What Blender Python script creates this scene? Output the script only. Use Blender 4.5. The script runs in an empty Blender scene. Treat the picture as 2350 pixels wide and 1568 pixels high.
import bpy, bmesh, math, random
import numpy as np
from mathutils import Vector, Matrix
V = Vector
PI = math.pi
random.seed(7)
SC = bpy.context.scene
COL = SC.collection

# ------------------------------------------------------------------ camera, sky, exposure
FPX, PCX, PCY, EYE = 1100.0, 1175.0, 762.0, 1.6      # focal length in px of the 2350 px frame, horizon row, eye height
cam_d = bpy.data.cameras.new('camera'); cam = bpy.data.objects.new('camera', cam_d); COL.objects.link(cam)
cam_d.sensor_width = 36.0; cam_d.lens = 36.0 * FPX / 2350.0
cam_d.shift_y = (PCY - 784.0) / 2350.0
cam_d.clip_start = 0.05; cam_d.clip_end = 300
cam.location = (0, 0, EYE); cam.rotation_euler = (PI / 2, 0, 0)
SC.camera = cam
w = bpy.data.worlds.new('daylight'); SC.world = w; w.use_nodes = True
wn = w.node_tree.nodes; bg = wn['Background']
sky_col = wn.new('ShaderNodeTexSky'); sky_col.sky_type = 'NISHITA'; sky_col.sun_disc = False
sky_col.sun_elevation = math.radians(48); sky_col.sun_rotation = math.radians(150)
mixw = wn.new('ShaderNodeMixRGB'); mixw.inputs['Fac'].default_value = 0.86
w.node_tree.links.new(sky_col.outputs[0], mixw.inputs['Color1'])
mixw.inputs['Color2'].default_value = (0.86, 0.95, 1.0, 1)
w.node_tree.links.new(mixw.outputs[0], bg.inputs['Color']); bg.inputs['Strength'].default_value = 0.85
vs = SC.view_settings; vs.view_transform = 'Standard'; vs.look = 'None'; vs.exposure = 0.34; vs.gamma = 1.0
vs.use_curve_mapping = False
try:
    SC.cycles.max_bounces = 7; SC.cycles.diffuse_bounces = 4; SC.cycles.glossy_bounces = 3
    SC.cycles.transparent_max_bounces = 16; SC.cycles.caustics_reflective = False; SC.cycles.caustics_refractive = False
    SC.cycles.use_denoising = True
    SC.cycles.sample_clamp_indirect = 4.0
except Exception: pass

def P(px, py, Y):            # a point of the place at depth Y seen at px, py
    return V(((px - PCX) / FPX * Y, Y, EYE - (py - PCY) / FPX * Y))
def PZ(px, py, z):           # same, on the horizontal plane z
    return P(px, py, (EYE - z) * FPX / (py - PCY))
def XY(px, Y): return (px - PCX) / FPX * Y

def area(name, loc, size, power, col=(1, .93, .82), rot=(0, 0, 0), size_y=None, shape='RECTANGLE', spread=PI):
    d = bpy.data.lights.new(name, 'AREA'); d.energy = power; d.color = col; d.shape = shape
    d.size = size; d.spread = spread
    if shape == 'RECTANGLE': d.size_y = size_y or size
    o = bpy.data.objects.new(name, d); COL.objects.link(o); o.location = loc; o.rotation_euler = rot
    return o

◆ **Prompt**
Report all lines of the data above that include the string "scene".

◆ **Answer to the exercise**
What Blender Python script creates this scene? Output the script only. Use Blender 4.5. The script runs in an empty Blender scene. Treat the picture as 2350 pixels wide and 1568 pixels high.
SC = bpy.context.scene